Der Festakt zum 50. Jubiläum des Fachbereichs "barrierefrei Lernen" am Nürnberger Bildungszentrum ist der große Auftritt für die Harfengruppe. Die Musikerinnen und Musiker spielen und singen "Die Gedanken sind frei". Sie treffen zwar nicht immer jeden Ton und kommen auch schon mal aus dem Rhythmus. Aber die sechs Harfenspielerinnen und Harfenspieler sind mit Leidenschaft dabei, genießen den Auftritt und den Applaus .
Elterninitiative schob das Projekt an
Das Bildungszentrum, die Nürnberger Volkshochschule, war die erste ihrer Art in Deutschland, die Angebote für Menschen mit Behinderung machte. Auf Drängen einer Elterninitiative hatte das Bildungszentrum vor 50 Jahren einen eigenen Fachbereich für Menschen mit Behinderung eingerichtet. Startschuss war 1974. Der Stadtrat hatte das Projekt im Jahr zuvor auf den Weg gebracht.
Kulturpreise für inklusive Theatergruppe
Aktuell bietet das Bildungszentrum im Programm für Menschen mit Behinderung rund 240 Veranstaltungen an. Darunter sind unter anderem Kurse über Ernährung und kreatives Gestalten. Außerdem gibt es Kurse für Gebärdensprache. Auch das inklusive "Theater Dreamteam" mit seinen selbst entwickelten Stücken gehört dazu. Es wurde im Jahr 2019 mit dem Kulturpreis der Stadt Nürnberg ausgezeichnet. Ein weiterer Schwerpunkt sind Kurse für Musik, Tanz und Bewegung. Dazu gehört auch die Veeh-Harfe-Gruppe.
Ein Instrument für alle Menschen
Jeden Samstag treffen sich die Harfenspieler im vierten Stock des BZ-Gebäudes am Gewerbemuseumsplatz. "Es ist die Freude am gemeinsamen Musizieren", sagt Kursleiterin Dagmar Baur. "Das Instrument kann jeder spielen. Egal, ob er blind ist oder ob er Einschränkungen mit den Fingern hat. Jeder kann in seiner Art und Weise spielen." Wer schon geübter ist, übernimmt die Begleitung oder spielt auch mal die zweite Stimme.
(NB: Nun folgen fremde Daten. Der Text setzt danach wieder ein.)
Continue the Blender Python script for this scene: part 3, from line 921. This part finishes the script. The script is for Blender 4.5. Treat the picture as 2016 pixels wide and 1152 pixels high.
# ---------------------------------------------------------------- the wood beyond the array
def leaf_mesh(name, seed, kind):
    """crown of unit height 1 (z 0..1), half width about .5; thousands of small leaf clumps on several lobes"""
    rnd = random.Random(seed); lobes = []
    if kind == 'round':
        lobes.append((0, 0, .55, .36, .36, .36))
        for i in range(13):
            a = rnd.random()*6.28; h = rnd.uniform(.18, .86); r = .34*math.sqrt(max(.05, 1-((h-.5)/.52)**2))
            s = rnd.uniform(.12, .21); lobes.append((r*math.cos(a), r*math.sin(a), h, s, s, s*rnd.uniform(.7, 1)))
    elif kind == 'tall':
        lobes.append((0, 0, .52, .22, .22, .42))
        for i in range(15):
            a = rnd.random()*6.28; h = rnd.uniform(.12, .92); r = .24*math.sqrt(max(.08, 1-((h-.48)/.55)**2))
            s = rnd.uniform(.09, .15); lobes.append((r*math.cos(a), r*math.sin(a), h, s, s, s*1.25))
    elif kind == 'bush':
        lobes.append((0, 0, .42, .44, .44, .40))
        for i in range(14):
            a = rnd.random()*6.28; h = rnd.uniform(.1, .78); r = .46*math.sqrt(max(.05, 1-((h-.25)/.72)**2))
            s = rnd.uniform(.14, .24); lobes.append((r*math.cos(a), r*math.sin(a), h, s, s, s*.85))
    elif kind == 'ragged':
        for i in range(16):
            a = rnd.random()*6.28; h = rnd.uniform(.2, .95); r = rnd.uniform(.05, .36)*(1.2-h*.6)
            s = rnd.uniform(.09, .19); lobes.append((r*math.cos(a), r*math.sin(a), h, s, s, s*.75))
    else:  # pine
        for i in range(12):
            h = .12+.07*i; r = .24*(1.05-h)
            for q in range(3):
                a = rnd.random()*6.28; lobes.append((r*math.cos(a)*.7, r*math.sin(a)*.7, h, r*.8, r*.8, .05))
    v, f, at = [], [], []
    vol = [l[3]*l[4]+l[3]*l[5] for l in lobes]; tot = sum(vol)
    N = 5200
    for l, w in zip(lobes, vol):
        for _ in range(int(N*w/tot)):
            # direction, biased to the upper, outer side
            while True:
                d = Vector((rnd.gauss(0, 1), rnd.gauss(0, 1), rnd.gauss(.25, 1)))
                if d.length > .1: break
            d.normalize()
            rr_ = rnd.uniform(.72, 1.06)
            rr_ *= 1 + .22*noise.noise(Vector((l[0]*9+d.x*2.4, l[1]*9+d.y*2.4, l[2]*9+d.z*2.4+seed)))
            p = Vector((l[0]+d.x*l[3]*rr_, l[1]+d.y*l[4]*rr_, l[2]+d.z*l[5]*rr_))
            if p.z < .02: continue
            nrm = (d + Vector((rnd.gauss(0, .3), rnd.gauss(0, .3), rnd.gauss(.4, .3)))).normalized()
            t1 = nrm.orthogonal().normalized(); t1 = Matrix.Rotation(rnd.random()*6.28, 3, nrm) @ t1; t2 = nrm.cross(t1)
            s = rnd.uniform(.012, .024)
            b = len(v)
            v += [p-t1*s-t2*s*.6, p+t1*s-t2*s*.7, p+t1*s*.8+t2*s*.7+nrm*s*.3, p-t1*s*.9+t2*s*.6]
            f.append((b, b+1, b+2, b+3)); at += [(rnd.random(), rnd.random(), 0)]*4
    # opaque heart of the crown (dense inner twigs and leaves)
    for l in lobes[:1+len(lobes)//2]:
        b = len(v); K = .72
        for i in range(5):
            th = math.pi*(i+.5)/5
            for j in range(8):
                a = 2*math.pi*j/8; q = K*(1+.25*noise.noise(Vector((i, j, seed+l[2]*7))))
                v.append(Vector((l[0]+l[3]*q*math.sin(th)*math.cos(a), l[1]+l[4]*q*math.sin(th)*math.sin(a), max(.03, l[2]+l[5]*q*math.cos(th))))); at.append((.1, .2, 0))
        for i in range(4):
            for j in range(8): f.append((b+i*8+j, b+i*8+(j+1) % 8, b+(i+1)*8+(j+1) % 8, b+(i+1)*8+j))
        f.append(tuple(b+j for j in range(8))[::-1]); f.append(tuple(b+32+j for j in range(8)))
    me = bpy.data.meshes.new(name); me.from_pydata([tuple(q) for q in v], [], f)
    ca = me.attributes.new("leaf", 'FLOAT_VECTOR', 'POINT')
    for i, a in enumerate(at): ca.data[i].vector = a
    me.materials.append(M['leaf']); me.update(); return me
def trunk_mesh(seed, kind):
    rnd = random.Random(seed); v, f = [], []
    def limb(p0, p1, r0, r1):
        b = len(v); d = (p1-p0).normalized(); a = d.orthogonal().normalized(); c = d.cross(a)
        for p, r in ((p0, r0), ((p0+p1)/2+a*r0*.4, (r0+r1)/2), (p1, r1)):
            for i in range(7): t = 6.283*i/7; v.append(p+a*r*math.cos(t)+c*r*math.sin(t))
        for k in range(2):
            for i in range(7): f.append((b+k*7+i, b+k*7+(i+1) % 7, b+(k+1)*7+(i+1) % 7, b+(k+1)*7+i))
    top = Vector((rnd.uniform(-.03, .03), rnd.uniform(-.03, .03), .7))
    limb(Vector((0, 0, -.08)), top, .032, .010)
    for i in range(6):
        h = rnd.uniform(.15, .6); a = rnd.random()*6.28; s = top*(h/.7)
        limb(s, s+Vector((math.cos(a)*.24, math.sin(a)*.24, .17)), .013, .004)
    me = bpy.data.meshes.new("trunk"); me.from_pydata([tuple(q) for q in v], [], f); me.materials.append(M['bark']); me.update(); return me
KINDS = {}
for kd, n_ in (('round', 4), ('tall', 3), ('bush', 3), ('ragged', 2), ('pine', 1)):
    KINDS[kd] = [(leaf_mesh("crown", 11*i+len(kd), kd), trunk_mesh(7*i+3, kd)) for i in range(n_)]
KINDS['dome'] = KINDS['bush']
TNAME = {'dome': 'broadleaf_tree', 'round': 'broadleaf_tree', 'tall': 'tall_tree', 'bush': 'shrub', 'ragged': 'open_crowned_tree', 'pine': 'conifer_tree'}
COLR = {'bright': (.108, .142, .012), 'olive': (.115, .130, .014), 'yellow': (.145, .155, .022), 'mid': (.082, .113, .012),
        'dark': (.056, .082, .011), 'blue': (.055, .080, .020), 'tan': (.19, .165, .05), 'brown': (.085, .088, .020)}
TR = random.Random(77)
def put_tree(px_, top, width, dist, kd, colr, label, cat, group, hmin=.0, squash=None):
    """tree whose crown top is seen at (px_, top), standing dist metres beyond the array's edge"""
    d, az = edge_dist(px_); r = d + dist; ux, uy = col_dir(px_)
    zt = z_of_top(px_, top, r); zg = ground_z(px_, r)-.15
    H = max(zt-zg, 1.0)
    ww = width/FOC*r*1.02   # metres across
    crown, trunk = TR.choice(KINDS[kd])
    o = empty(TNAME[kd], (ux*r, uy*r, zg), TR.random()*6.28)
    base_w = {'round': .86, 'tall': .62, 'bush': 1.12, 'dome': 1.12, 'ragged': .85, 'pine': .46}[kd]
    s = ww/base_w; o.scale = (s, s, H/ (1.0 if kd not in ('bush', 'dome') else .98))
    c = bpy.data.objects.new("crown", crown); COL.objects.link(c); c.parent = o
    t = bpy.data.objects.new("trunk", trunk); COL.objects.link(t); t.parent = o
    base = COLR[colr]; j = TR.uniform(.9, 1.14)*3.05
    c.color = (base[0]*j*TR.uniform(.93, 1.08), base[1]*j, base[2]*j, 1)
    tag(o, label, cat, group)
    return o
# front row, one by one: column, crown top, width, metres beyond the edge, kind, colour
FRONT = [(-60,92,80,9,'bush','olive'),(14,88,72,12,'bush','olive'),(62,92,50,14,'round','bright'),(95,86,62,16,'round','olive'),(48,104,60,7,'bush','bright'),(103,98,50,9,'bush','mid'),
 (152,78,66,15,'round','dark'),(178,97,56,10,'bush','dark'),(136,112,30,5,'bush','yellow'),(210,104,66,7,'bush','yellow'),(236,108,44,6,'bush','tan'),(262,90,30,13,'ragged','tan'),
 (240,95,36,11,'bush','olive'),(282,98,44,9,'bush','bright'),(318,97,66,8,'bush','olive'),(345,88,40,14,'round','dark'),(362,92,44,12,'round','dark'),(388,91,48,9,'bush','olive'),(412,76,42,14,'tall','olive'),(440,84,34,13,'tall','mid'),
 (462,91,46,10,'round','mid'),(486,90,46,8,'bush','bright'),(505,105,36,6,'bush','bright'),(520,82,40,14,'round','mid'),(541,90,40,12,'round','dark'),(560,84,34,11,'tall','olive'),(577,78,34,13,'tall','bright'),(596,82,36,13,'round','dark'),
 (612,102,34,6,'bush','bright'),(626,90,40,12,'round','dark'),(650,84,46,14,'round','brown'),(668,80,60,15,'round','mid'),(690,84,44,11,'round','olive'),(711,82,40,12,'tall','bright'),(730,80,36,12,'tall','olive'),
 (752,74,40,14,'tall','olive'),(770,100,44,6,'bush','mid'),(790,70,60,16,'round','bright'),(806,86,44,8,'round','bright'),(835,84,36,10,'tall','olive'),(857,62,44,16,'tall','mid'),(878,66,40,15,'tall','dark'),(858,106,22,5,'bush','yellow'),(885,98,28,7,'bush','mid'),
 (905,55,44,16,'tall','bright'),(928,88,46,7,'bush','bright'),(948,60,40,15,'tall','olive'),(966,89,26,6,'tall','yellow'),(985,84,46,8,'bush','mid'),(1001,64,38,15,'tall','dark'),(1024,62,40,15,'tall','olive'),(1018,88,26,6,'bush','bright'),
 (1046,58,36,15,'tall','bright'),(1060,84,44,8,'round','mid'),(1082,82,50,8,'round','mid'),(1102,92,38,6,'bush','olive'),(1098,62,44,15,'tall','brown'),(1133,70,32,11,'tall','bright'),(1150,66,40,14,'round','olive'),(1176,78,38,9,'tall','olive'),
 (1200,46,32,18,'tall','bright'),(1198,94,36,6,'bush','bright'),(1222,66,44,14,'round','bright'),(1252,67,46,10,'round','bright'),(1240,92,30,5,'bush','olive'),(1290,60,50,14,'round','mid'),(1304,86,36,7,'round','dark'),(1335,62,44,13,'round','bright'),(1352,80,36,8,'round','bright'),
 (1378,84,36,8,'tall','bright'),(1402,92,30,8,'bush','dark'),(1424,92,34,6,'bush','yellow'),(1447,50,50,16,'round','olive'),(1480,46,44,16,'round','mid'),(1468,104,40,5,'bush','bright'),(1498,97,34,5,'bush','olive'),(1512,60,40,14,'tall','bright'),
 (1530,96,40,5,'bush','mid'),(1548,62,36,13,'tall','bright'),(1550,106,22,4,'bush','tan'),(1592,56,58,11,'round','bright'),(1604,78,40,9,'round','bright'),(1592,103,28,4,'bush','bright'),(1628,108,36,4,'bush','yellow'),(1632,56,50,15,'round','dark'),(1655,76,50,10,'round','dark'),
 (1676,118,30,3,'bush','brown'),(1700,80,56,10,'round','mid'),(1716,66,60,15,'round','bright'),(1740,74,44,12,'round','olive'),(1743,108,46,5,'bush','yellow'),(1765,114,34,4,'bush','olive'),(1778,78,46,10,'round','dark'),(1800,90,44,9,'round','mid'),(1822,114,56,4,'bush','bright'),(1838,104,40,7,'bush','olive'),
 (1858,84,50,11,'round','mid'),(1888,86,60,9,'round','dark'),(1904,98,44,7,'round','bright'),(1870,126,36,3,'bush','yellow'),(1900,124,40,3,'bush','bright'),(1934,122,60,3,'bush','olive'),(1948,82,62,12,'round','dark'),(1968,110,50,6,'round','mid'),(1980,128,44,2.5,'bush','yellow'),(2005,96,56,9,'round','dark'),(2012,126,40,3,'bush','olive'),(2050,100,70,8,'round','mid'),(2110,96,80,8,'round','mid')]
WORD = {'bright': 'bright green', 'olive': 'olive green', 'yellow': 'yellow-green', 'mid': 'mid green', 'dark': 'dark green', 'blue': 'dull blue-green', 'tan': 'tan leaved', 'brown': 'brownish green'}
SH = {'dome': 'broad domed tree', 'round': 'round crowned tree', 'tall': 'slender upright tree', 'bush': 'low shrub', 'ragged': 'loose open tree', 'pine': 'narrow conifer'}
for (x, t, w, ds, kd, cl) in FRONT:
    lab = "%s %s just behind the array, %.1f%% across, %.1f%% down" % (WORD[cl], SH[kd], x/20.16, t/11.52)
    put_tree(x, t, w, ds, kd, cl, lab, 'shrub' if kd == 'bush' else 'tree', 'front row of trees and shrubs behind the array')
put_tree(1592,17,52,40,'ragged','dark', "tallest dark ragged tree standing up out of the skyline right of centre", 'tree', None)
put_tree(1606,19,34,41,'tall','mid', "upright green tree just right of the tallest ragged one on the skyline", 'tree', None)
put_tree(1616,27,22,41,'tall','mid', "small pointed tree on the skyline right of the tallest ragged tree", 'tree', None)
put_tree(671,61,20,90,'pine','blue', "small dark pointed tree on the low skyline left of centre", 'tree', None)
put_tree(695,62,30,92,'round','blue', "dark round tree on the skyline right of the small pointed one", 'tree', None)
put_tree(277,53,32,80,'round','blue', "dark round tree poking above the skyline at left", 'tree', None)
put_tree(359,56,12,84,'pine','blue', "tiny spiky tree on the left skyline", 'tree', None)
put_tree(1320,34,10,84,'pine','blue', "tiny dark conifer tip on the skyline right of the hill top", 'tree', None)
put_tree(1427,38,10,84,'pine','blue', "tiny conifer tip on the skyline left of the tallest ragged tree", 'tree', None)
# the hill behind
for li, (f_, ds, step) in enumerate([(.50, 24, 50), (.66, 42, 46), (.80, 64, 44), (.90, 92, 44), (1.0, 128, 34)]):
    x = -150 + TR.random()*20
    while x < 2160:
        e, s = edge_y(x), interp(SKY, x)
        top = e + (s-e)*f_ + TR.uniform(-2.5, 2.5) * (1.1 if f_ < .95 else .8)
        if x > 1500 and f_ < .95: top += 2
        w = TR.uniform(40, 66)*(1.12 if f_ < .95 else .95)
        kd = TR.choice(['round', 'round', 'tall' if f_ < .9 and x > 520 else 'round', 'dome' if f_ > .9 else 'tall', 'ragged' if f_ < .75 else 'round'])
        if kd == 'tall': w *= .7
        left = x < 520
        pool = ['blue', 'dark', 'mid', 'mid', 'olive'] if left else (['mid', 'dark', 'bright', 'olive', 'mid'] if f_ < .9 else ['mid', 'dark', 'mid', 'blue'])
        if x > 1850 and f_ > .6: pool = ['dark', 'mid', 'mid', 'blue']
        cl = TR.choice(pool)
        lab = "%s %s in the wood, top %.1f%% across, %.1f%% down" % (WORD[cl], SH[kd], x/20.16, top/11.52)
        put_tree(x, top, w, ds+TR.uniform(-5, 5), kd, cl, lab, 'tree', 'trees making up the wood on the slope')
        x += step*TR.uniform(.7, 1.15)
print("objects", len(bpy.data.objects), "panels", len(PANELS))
Idee stammt aus Unterfranken
Los geht’s mit einem der Lieblingslieder der Gruppe: "In der Weihnachtsbäckerei". Die Harfenspieler halten ihr Instrument schräg vor sich am Tisch. Unter die Saiten der Harfe schieben sie das Liedblatt. Auf dem ist angegeben, welche Saite gezupft werden muss. So kann das Instrument gespielt werden, auch wenn man keine Noten lesen kann. Erfunden hat es der Landwirt Hermann Veeh aus Unterfranken Ende der 1980er Jahre für seinen mit dem Down-Syndrom geborenen Sohn. Längst gibt es auch Veeh-Harfen-Orchester.
Gemeinsames Musizieren beruhigt
Laura spielt Veeh-Harfe, seit sie neun Jahre alt ist. Musik ist ihr wichtig, erzählt sie. Zu Hause spielt sie auch Blockflöte, allein mit ihrem Lehrer. Sie freut sich auf die Harfen-Stunde jeden Samstag. Das Instrument ist beruhigend, sagt sie. Und sie genießt das gemeinsame Musizieren. "Ich lebe allein und da tut das Spielen mit anderen einfach gut." Lukas sitzt ihr gegenüber und singt laut und nicht immer ganz textsicher mit. Das sei in Ordnung so, meint Kursleiterin Dagmar Baur. Das gemeinsame Erleben und aufeinander Hören sei entscheidend. Wenn der Rhythmus gehalten wird, "dann ist das schon ein tolles Gefühl".